**Data:**
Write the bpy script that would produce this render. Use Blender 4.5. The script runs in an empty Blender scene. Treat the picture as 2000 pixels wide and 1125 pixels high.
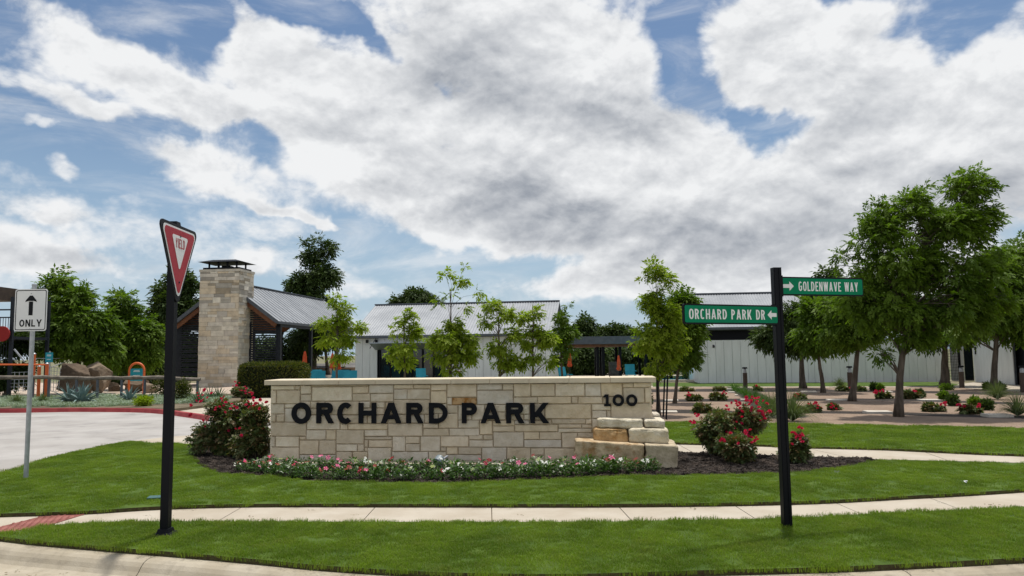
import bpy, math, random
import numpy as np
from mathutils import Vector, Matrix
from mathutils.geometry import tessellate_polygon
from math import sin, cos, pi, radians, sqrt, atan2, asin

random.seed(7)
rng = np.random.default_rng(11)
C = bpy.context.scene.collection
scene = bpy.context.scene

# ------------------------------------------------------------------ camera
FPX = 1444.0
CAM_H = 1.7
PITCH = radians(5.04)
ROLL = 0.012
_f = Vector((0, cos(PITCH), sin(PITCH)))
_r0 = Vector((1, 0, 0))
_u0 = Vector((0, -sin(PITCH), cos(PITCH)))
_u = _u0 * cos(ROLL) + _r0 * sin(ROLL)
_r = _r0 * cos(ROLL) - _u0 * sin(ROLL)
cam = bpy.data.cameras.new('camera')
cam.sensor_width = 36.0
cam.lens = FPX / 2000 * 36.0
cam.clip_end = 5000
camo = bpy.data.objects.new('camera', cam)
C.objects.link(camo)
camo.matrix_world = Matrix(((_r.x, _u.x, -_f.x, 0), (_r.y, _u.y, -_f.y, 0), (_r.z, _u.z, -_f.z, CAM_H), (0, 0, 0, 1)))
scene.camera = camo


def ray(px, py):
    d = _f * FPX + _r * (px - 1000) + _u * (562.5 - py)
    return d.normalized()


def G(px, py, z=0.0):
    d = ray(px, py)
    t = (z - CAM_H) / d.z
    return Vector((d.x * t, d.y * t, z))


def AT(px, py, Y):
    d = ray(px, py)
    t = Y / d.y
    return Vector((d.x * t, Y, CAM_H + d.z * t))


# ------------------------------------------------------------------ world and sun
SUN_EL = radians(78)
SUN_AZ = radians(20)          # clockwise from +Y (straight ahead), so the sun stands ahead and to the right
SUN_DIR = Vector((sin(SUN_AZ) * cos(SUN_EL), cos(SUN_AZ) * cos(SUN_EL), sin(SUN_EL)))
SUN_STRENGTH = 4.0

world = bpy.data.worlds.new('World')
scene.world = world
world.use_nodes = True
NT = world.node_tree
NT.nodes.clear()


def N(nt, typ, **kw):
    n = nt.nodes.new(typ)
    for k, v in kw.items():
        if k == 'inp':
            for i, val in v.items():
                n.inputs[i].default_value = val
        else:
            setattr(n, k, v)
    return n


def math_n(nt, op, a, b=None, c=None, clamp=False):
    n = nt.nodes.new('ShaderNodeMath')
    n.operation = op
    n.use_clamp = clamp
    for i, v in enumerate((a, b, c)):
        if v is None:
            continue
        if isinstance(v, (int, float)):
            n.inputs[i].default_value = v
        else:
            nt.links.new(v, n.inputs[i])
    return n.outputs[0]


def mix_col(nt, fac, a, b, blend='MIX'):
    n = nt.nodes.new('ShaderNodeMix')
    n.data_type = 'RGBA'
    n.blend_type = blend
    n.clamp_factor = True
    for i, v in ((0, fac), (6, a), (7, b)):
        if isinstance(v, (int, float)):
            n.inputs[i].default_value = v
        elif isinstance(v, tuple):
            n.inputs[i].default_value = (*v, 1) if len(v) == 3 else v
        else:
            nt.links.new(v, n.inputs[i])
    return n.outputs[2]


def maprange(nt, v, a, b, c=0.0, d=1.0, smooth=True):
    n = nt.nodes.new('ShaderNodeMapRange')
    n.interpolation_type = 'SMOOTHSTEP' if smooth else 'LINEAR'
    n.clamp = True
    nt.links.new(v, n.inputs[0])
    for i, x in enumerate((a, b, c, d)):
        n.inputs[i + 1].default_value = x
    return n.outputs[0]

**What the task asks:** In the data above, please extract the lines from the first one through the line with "from math import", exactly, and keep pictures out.

**Complete response:**
Write the bpy script that would produce this render. Use Blender 4.5. The script runs in an empty Blender scene. Treat the picture as 2000 pixels wide and 1125 pixels high.
import bpy, math, random
import numpy as np
from mathutils import Vector, Matrix
from mathutils.geometry import tessellate_polygon
from math import sin, cos, pi, radians, sqrt, atan2, asin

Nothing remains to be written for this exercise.